The appearance of the market remains unchanged, but is decorated with plants to give it a new look. 市場外型沒變,加以植物點綴,使之煥然一新
Hungrybugplan serves snacks and cocktails 空腹蟲大酒家供應小吃及雞尾酒
The cultural and creative store "Mengcheng" sells various cultural and creative products and operates as an unmanned store 文創店「夢埕」售賣各種文創精品,更以無人店方式經營
Murals bring past life and atmosphere to life before your eyes 壁畫將昔日生活及氛圍重現眼前
Advertise using old movie billboards 用昔日電影看板方式做廣告

As we strolled near Dagou Ding, we encountered the intriguing Zeizai Market, also known as the “stolen goods market” or flea market. The name itself piqued our curiosity. Historically, Yancheng’s proximity to Kaohsiung Port fostered commerce, attracting sailors seeking extra income. These seafarers would bring in smuggled imported goods, creating a lively marketplace. But that’s not all—the market had an unexpected clientele: thieves. They discreetly sold their stolen wares here, earning a reputation for the market as the “Thief City.”However, as time marched on, Yancheng faced changes. The bustling days of illicit trade waned, and so did the Thieves Market.
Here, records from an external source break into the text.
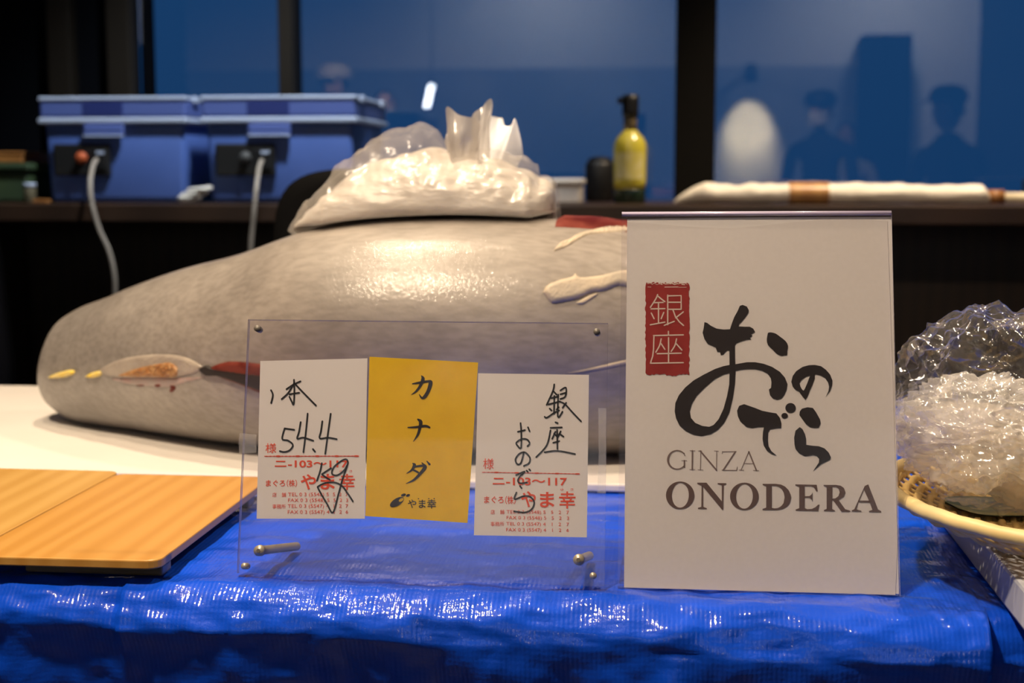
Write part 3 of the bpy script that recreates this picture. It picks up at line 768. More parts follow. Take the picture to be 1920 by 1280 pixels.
def patch(name, poly, material, lift=.001, bulge=0.0, rough=0.0, step=1.5, label=None, soft=8.0, curve=4, parent=None):
    """a piece lying on the fish skin, with its own thickness and relief"""
    poly = smooth_path(list(poly) + [poly[0]], curve)[:-1] if curve else list(poly)
    xs = [p[0] for p in poly]; ys = [p[1] for p in poly]
    pts = {}; vv = []; ff = []
    def vert(i, j):
        if (i, j) not in pts:
            px, py = min(xs) + i * step, min(ys) + j * step
            d = ray(px, py).normalized(); h = BV.ray_cast(EYE, d)
            if h[0] is None: pts[(i, j)] = None
            else:
                n_ = h[1] if h[1].dot(d) < 0 else -h[1]
                e = edge_d((px, py), poly) if inside((px, py), poly) else 0
                k = min(1, e / soft)
                pts[(i, j)] = len(vv)
                vv.append(h[0] + n_ * (-.0006 + (lift + .0006) * min(1, e / 1.2) + bulge * math.sin(k * PI / 2) + rough * N(px * .22, py * .22, 3) * k))
        return pts[(i, j)]
    for i in range(int((max(xs) - min(xs)) / step) + 1):
        for j in range(int((max(ys) - min(ys)) / step) + 1):
            if inside((min(xs) + (i + .5) * step, min(ys) + (j + .5) * step), poly):
                q = [vert(i, j), vert(i, j + 1), vert(i + 1, j + 1), vert(i + 1, j)]
                if None not in q: ff.append(q)
    o = link(name, vv, ff, material, parent or tuna, True)
    if label: o['label'] = label
    return o
patch('fin_stub', [(186, 692), (226, 673), (285, 664), (335, 666), (366, 677), (380, 690), (352, 702), (300, 708), (236, 708), (198, 703)], M_pale, .0008, .0022, .0010, label='pale raised stump of a cut fin')
patch('cut_flesh', [(220, 704), (258, 690), (298, 681), (325, 679), (338, 692), (330, 706), (290, 706), (250, 706)], M_brown, .0045, .0012, .0032, label='ragged brown flesh of the cut fin')
patch('bruise', [(205, 709), (260, 707), (330, 708), (388, 706), (350, 716), (315, 725), (260, 722), (225, 716)], M_pink, .0008, .0006, label='pink bruised skin below the cut fin')
for q in ([(252, 722), (265, 720), (276, 721), (265, 724)], [(289, 721), (297, 718), (305, 722), (295, 726)], [(312, 714), (320, 720), (330, 726), (323, 735), (318, 732), (320, 724)]):
    patch('blood_mark', q, M_flesh, .0016, .0002, step=1.0)
patch('slit_rim', [(392, 690), (412, 681), (440, 677), (500, 684), (560, 704), (600, 735), (560, 752), (500, 741), (450, 721), (412, 707)], M_flesh, .0008, .002, label='red edge of the cut slit')
patch('slit', [(374, 691), (388, 685), (405, 691), (450, 697), (520, 708), (570, 735), (520, 735), (487, 730), (440, 714), (410, 705), (388, 704)], M_slit, .0036, 0, label='dark open slit')
for q in ([(90, 707), (108, 699), (134, 693), (140, 699), (126, 706), (100, 709)], [(160, 706), (174, 698), (190, 695), (190, 703), (174, 708)]):
    patch('finlet', q, M_finlet, .003, .002, step=1.2, label='small yellow finlet')
patch('fin_base', [(1018, 549), (1024, 536), (1048, 525), (1072, 519), (1079, 512), (1088, 520), (1128, 516), (1162, 508), (1190, 510), (1190, 540), (1160, 536), (1134, 545), (1110, 549), (1085, 560), (1056, 566), (1034, 568)], M_cream, .0012, .0035, .0003, curve=3, soft=9, label='cream base of the cut side fin')
patch('skin_strip', [(1078, 568), (1108, 552), (1122, 551), (1098, 568), (1086, 571)], M_cream, .0012, .001, label='cream strip below the fin base')
patch('belly_edge', [(1036, 472), (1050, 455), (1068, 448), (1085, 438), (1110, 431), (1140, 425), (1190, 420), (1190, 432), (1130, 437), (1102, 441), (1082, 451), (1060, 464)], M_cream, .0012, .0008, .0012, soft=5, step=1.0, label='ragged cream edge of the opened belly')
patch('fin_edge', [(1040, 703), (1100, 691), (1165, 676), (1190, 672), (1190, 679), (1100, 696)], M_cream, .0008, .0006, label='thin pale fin edge low on the flank')
# red flesh of the opened belly showing behind the top edge
v = []; f = []; nn_ = 60
for i in range(nn_ + 1):
    t = i / nn_; x = -.1255 + .2255 * t
    zc, r, yc = fish_at(x)
    for k in range(13):
        a = 1.92 - 1.15 * k / 12
        e = math.sin(PI * k / 12) ** .5 * min(1, 30 * t) * min(1, 8 * (1 - t))
        rr = r + .0005 + e * (.0042 + .0015 * N(x * 40, k * .6))
        v.append((x, yc + .98 * rr * math.cos(a), zc + rr * math.sin(a)))
for i in range(nn_):
    for k in range(12): f.append((i * 13 + k, (i + 1) * 13 + k, (i + 1) * 13 + k + 1, i * 13 + k + 1))
o = link('belly_flesh', v, f, M_flesh, tuna, True); o['label'] = 'red flesh of the opened belly'
zc, r, yc = fish_at(.10)
o = link('neck_cut', [(.1008, yc + .93 * r * math.cos(2 * PI * k / 48), max(TZ + .012, zc + .95 * r * math.sin(2 * PI * k / 48))) for k in range(48)], [tuple(range(48))], M_flesh, tuna)
o['label'] = 'red cut face where the head was removed'

# ------------------------------------------------------------------ bag of ice on the tuna
M_ice = mat('crushed_ice', (.44, .40, .36), .4, color2=(.56, .52, .48), noise_scale=26, stretch=(.6, 1, 1.6), sss=.15, bump=.6, bump_scale=34, bump_dist=.008, coat=.15)
M_film = film('clear_bag_film', gloss=.025, rough=.22, milk=.16, milk_col=(.85, .80, .76), bump=.9, scale=15, edge=.30)
M_film_milky = film('gathered_bag_film', gloss=.10, rough=.22, milk=.80, milk_col=(.66, .62, .59), bump=.5, scale=30, edge=.2)
YB = 1.62
FX = lambda px: ony(px, 400, YB).x
FZ = lambda px, py: ony(px, py, YB).z
BAG = [(550, 438, 437), (575, 395, 408), (620, 344, 368), (650, 303, 338), (680, 284, 318), (720, 258, 301), (770, 238, 284), (805, 242, 277), (835, 266, 281), (870, 285, 296), (920, 282, 300), (960, 288, 306), (985, 294, 318), (1003, 306, 328), (1009, 330, 338), (1030, 340, 346), (1043, 350, 362), (1047, 372, 384), (1048, 400, 408)]
bagtab = [(FX(px), FZ(px, t), FZ(px, i)) for px, t, i in BAG]
def bag_surface(which, nx, nt, disp, shrink):
    V = []; F = []
    xa, xb = bagtab[0][0], bagtab[-1][0]
    for i in range(nx + 1):
        t = i / nx; x = xa + (xb - xa) * t
        if shrink: x = xa + .006 + (xb - xa - .012) * t
        top = interp(bagtab, x)[which]
        env = math.sqrt(max(0, min(1, t / .16))) * (.35 + .65 * math.sqrt(max(0, min(1, (1 - t) / .08))))
        hw = (.020 + .068 * env) * (1 - shrink)
        for k in range(nt + 1):
            a = PI * k / nt
            y = YB - hw * math.cos(a)
            base = fish_top(x, y) + .0020
            s_ = math.sin(a) ** .75
            z = base + (max(top, base + .004) - base) * s_
            p_ = Vector((x, y, z))
            n_ = Vector((0, -math.cos(a), math.sin(a)))
            w_ = min(1, s_ * 1.6)
            d1 = noise.voronoi(p_ * 22)[0]; cr = (d1[1] - d1[0])
            p_ += n_ * w_ * disp * (.6 * N(x * 22, y * 26, z * 26) + .9 * (abs(N(x * 20 - z * 26, y * 20, z * 44 + x * 16)) - .22) + .5 * (abs(N(x * 46 - z * 50, y * 30, z * 80 + x * 30)) - .2))
            if 0 < k < nt: p_.z = max(p_.z, fish_top(x, p_.y) + .0012)
            V.append(p_)
    m_ = nt + 1
    for i in range(nx):
        for k in range(nt): F.append((i * m_ + k, (i + 1) * m_ + k, (i + 1) * m_ + k + 1, i * m_ + k + 1))
    # underside follows the fish
    k0 = len(V); nb = 12
    for i in range(nx + 1):
        a, b_ = V[i * m_], V[i * m_ + nt]
        for k in range(1, nb):
            y = a.y + (b_.y - a.y) * k / nb
            V.append(Vector((a.x, y, fish_top(a.x, y) + .0020)))
    def U(i, k): return i * m_ if k == 0 else (i * m_ + nt if k == nb else k0 + i * (nb - 1) + k - 1)
    for i in range(nx):
        for k in range(nb): F.append((U(i, k), U(i, k + 1), U(i + 1, k + 1), U(i + 1, k)))
    F.append(tuple([k for k in range(nt + 1)] + [U(0, k) for k in range(nb - 1, 0, -1)])); F.append(tuple([nx * m_ + k for k in range(nt + 1)][::-1] + [U(nx, k) for k in range(1, nb)]))
    return V, F
icebag = thing('ice_bag', (FX(800), YB, fish_top(FX(800), YB)), 'tied plastic bag of crushed ice lying on top of the tuna', 'bag')
V, F = bag_surface(0, 150, 60, .010, 0)
link('bag_film', V, F, M_film, icebag, True)
V, F = bag_surface(1, 120, 48, .008, .06)
link('ice', V, F, M_ice, icebag, True)
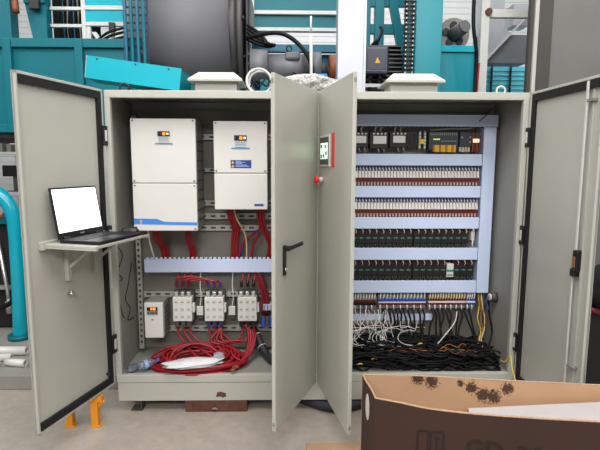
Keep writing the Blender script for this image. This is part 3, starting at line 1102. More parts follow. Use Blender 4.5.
t = thing('controller', 'long dark programmable controller with an amber terminal block', 'controller', (0.82, 0.37, 1.575))
box('case', MATS.get('controller_grey') or mat('controller_grey', (44, 52, 56), 0.5), t, 0.728, 0.918, 0.335, 0.405, 1.59, 1.706, 0.003)
b = MB()
for k in range(14):
    b.box(0.738 + k * 0.0125, 0.744 + k * 0.0125, 0.333, 0.335, 1.684, 1.70)
b.build('wire_entries', GREYP, t)
b = MB()
for k in range(4):
    b.box(0.757 + k * 0.011, 0.765 + k * 0.011, 0.3335, 0.335, 1.655, 1.662)
b.build('lit_lamps', GLED, t)
b = MB()
for k in range(9):
    b.box(0.81 + k * 0.011, 0.815 + k * 0.011, 0.3337, 0.335, 1.645, 1.649)
b.build('lamps', LGREY, t)
for k in range(11):
    x = 0.753 + k * 0.0135
    b = MB()
    b.box(x, x + 0.0115, 0.325, 0.336, 1.577, 1.622, 0.001)
    b.build('amber_terminal', YEL if k % 3 else ORW, t)
t = thing('expansion_module', 'dark module with tiny lamps right of the controller', 'module', (0.965, 0.37, 1.61))
box('case', MATS['controller_grey'], t, 0.928, 1.004, 0.335, 0.405, 1.612, 1.706, 0.003)
b = MB()
for (x, z) in ((0.938, 1.667), (0.992, 1.668), (0.992, 1.638)):
    b.box(x, x + 0.006, 0.333, 0.335, z, z + 0.008)
b.build('lamp', LGREY, t)
b = MB()
for k in range(4):
    b.box(0.93 + k * 0.018, 0.943 + k * 0.018, 0.345, 0.36, 1.58, 1.612)
b.build('plug', BEIGE, t)
t = thing('lit_terminal_group', 'copper-coloured terminal group with a glowing pale lamp at the row end', 'terminal block', (1.04, 0.37, 1.575))
for k in range(4):
    box('terminal', (COPPER, REDD)[k % 2], t, 1.012 + k * 0.014, 1.023 + k * 0.014, 0.345, 0.405, 1.578, 1.69, 0.002)
b = MB()
b.box(1.016, 1.055, 0.338, 0.345, 1.64, 1.662, 0.002)
b.build('lit_lamp', LED, t)
cable([(1.03, 0.345, 1.70), (1.035, 0.335, 1.76), (1.07, 0.3, 1.80), (1.10, 0.28, 1.85)], 0.003, CABLE, 'thin black wire rising from the lit terminals', name='thin_wire', cat='wire')
cable([(0.735, 0.34, 1.715), (0.83, 0.332, 1.722), (0.92, 0.332, 1.724), (1.0, 0.335, 1.728)], 0.004, GREYP, 'grey wire running above the controller', name='thin_wire', cat='wire')


# relays: two rows of slim relays
def relay_proto(z0, z1, label, group):
    t = thing('slim_relay', label, 'relay', (0, 0.38, z0), group)
    h = z1 - z0
    p = 0.0198
    b = MB()
    b.box(-p / 2, p / 2, 0.36, 0.405, z0 + 0.02, z1 - 0.02)
    b.box(-p / 2, p / 2, 0.352, 0.36, z0 + h * 0.19, z0 + h * 0.40)
    b.build('socket', REDD, t)
    b = MB()
    b.prism([(-p / 2 + 0.002, 0.342, z0 + h * 0.40), (-p / 2 + 0.002, 0.356, z0 + h * 0.74), (-p / 2 + 0.002, 0.375, z0 + h * 0.74), (-p / 2 + 0.002, 0.375, z0 + h * 0.40)], (p - 0.004, 0, 0))
    b.build('cover', COVER, t)
    b = MB()
    b.box(-p / 2, p / 2, 0.358, 0.375, z0 + h * 0.72, z0 + h * 0.98)
    c = b.build('upper_terminal', MATS.get('dark_blue_terminal') or mat('dark_blue_terminal', (46, 56, 88), 0.5), t)  # dark blue terminal body
    b = MB()
    b.tube([(-0.005, 0.357, z0 + h * 0.76), (-0.004, 0.35, z0 + h * 0.84), (0.001, 0.35, z0 + h * 0.97)], 0.0032, 6)
    b.build('blue_wire', RTOP, c)
    b = MB()
    b.tube([(0.005, 0.357, z0 + h * 0.72), (0.004, 0.348, z0 + h * 0.80), (-0.001, 0.35, z0 + h * 0.9)], 0.0032, 6)
    b.build('white_wire', WHW, c)
    b = MB()
    b.box(-p / 2 + 0.001, 0.0, 0.355, 0.365, z0 + 0.002, z0 + h * 0.2)
    b.build('lower_terminal', BEIGE, t)
    b = MB()
    b.tube([(0.005, 0.36, z0 + h * 0.22), (0.004, 0.352, z0 + h * 0.12), (0.006, 0.356, z0)], 0.0035, 6)
    b.build('lower_wire', REDD, t)
    return t


for (z0, z1, nm) in ((1.361, 1.49, 'first'), (1.157, 1.284, 'second')):
    lb = 'slim pale relay with a dark red socket in the %s relay row from the top' % nm
    gr = 'slim relays in the %s row from the top' % nm
    pr_ = relay_proto(z0, z1, lb, gr)
    pr_.location = (0.25, 0.38, z0)
    for i in range(1, 40):
        copy_thing(pr_, (0.25 + i * 0.0208, 0.38, z0))


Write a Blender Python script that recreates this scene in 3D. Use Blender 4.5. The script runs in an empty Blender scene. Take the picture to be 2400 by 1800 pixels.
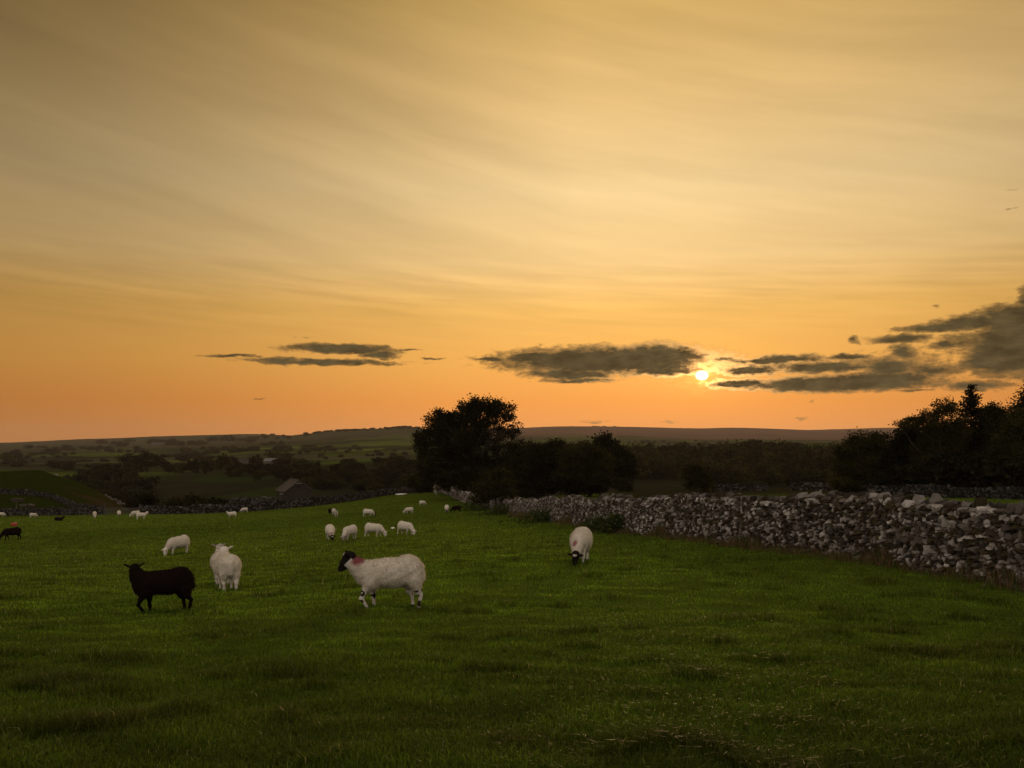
import bpy, math, random
import numpy as np
from mathutils import Vector, Matrix, Euler

random.seed(7)
RNG = np.random.default_rng(11)
SC = bpy.context.scene
COL = SC.collection
CAMH = 1.65          # eye height
F = 2000.0           # focal length in photo pixels (photo 2400 wide)
HY = 1030.0          # row of the level horizon
PXC = 1200.0

# ------------------------------------------------------------------ noise
def _h(i, j, s):
    v = np.sin(i * 127.1 + j * 311.7 + s * 74.7) * 43758.5453
    return v - np.floor(v)
def vnoise(x, y, s=0):
    x = np.asarray(x, float); y = np.asarray(y, float)
    xi = np.floor(x); yi = np.floor(y); fx = x - xi; fy = y - yi
    fx = fx * fx * (3 - 2 * fx); fy = fy * fy * (3 - 2 * fy)
    a = _h(xi, yi, s); b = _h(xi + 1, yi, s); c = _h(xi, yi + 1, s); d = _h(xi + 1, yi + 1, s)
    return (a * (1 - fx) + b * fx) * (1 - fy) + (c * (1 - fx) + d * fx) * fy
def fbm(x, y, s=0, o=3):
    t = 0; a = .5; n = 0
    for k in range(o):
        t = t + a * vnoise(x * 2 ** k, y * 2 ** k, s + k); n += a; a *= .5
    return t / n
def smooth(a, b, x):
    t = np.clip((x - a) / (b - a), 0, 1); return t * t * (3 - 2 * t)

# ------------------------------------------------------------------ terrain heights
NEAR = [(0.4, None), (4.3, None)]      # flat at the feet
COLS = {
 0:    [(12,1440),(17,1385),(32,1305),(52,1268),(90,1228),(135,1213),(165,1208),(185,1197),(210,1152),(285,1103),(330,1112),(450,1150),(700,1100),(1200,1085),(2000,1065),(3500,1046),(4500,1037)],
 100:  [(12,1440),(17,1385),(32,1303),(52,1263),(90,1224),(135,1210),(152,1208),(178,1199),(208,1160),(280,1097),(330,1112),(450,1160),(700,1105),(1200,1083),(2000,1062),(3500,1043),(4500,1033)],
 170:  [(12,1440),(17,1385),(32,1301),(52,1260),(90,1222),(135,1209),(145,1208),(178,1200),(210,1176),(262,1118),(330,1160),(450,1175),(700,1108),(1200,1081),(2000,1061),(3500,1041),(4500,1029)],
 240:  [(12,1440),(17,1385),(32,1300),(52,1258),(90,1221),(130,1208),(141,1207),(180,1199),(230,1177),(268,1153),(340,1190),(450,1175),(700,1108),(1200,1080),(2000,1060),(3500,1039),(4500,1027)],
 300:  [(12,1440),(17,1385),(32,1299),(52,1256),(90,1220),(125,1207),(139,1206),(180,1204),(258,1193),(340,1205),(450,1162),(560,1122),(700,1105),(1200,1080),(2000,1059),(3500,1037),(4500,1025)],
 400:  [(12,1440),(17,1385),(32,1298),(52,1255),(90,1220),(120,1208),(139,1205),(170,1206),(250,1222),(350,1195),(450,1160),(560,1120),(640,1108),(760,1101),(1200,1080),(2000,1058),(3000,1040),(4500,1021)],
 500:  [(12,1437),(17,1381),(32,1296),(52,1254),(90,1219),(120,1207),(139,1203),(165,1190),(188,1184),(250,1219),(350,1193),(450,1160),(560,1118),(640,1104),(760,1097),(1200,1074),(2000,1054),(3000,1038),(4500,1018)],
 600:  [(12,1433),(17,1376),(32,1294),(50,1252),(90,1218),(120,1206),(138,1198),(165,1184),(188,1178),(250,1211),(330,1190),(420,1160),(550,1115),(640,1100),(760,1093),(1200,1068),(2000,1050),(3000,1035),(4500,1016)],
 770:  [(12,1427),(17,1366),(30,1290),(39,1264),(60,1235),(93,1211),(120,1196),(145,1181),(175,1180),(260,1205),(330,1186),(420,1150),(520,1108),(700,1082),(900,1085),(1500,1063),(2500,1030),(3200,1009)],
 900:  [(12,1425),(17,1355),(30,1282),(42,1255),(60,1232),(93,1206),(120,1186),(160,1163),(178,1160),(260,1190),(380,1150),(520,1102),(700,1073),(900,1083),(1500,1058),(2500,1027),(3200,1003)],
 940:  [(12,1425),(17,1352),(30,1279),(42,1252),(60,1230),(93,1204),(120,1184),(160,1158),(178,1158),(260,1185),(380,1150),(520,1102),(700,1073),(900,1083),(1500,1058),(2500,1025),(3200,998)],
 1000: [(12,1425),(17,1345),(30,1275),(45,1245),(70,1220),(93,1201),(120,1181),(150,1160),(168,1152),(185,1157),(260,1180),(400,1140),(700,1075),(900,1083),(1500,1058),(2500,1025),(3300,1003)],
 1100: [(12,1425),(18,1325),(30,1270),(51,1235),(80,1210),(100,1195),(130,1174),(165,1155),(190,1162),(260,1185),(420,1140),(700,1075),(900,1070),(1500,1055),(3000,1035),(6000,1005)],
 1220: [(12,1423),(18,1323),(30,1265),(51,1228),(85,1200),(110,1184),(140,1171),(190,1165),(300,1190),(420,1150),(600,1080),(800,1060),(1500,1052),(3000,1030),(6000,1002)],
 1300: [(12,1422),(18,1322),(30,1262),(51,1221),(80,1190),(115,1172),(170,1161),(300,1185),(420,1146),(600,1075),(800,1057),(1500,1050),(3000,1030),(6000,998)],
 1470: [(12,1421),(18,1322),(25,1278),(34,1249),(60,1200),(90,1179),(130,1164),(200,1149),(300,1168),(420,1140),(600,1070),(750,1055),(1500,1048),(3000,1030),(6000,999)],
 1650: [(12,1421),(18,1324),(26,1264),(50,1203),(90,1174),(140,1156),(200,1146),(300,1163),(420,1135),(600,1070),(720,1053),(900,1051),(2000,1042),(3500,1029),(6000,1003)],
 1740: [(12,1420),(18,1325),(23.5,1277),(50,1200),(90,1170),(140,1152),(200,1145),(300,1160),(420,1130),(600,1070),(700,1052),(900,1050),(2000,1040),(3500,1028),(6000,1001)],
 1900: [(12,1420),(20.4,1292),(50,1195),(80,1168),(140,1148),(200,1143),(300,1160),(600,1070),(750,1048),(1000,1045),(2000,1040),(3500,1030),(6000,1007)],
 2100: [(12,1422),(17.3,1325),(50,1196),(80,1165),(110,1159),(200,1150),(300,1160),(600,1070),(750,1048),(1000,1045),(2000,1040),(3500,1030),(6000,1001)],
 2400: [(12,1425),(14.4,1372),(25,1262),(50,1200),(80,1172),(110,1162),(200,1150),(300,1160),(600,1070),(750,1048),(1000,1045),(2000,1040),(3500,1030),(6000,1002)],
}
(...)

Today, it has transformed. Instead of contraband, you’ll find a diverse array of goods: clothing, dry goods, imported candies, biscuits, and more.
在大溝頂附近,我們經過鹽埕賊仔市,覺得這個名字很有趣,在網路上得知由於鹽埕鄰近高雄港,而且商業發達,想賺外快的水手會將偷渡的舶來品帶來這邊賣,另外小偷也會在這裡便宜銷贓,久而久之這裡就被叫做賊仔市。隨著時代變遷,鹽埕沒落,賊仔市也逐漸沒落了,這裡現在不賣偷渡的舶來品及小偷的贓物,而改賣服飾、乾貨、進口的糖果餅乾等。

At noon, we went to "xún shì zhǎng" located at No. 257, Qixian 3rd Road, Yancheng District, Kaohsiung City to try it out. This shop is famous for its seafood porridge, fresh crabs, and seafood dishes. Since we arrived late, the seafood porridge was sold out. I usually don’t know how to order food, so I asked the owner to prepare their famous crabs for us. I don’t remember what kind of crabs they were. I just remember that this meal was not cheap (relatively speaking) but the crabs were very fresh and delicious.
中午去位於高雄市鹽埕區七賢三路257號的《蟳市長》嚐鮮。這家店以海鮮粥跟新鮮的螃蟹、海鮮料理出名。由於我們去晚了,海鮮粥已賣完,我平常不知道怎麼點菜,就請老板幫我們準備螃蟹,現在已經不記得這是哪一種螃蟹,只記得這一餐不便宜但是螃蟹很新鮮也好吃。

In the evening we went to the Ziyou Traditional Market. There were many kinds of stalls, including fresh fruits and vegetables, cooked food and drinks, clothes and shoes.
傍晚我們去逛自由黃昏市場,攤位種類很多,生鮮蔬果、熟食飲品、衣物、鞋子,應有盡有。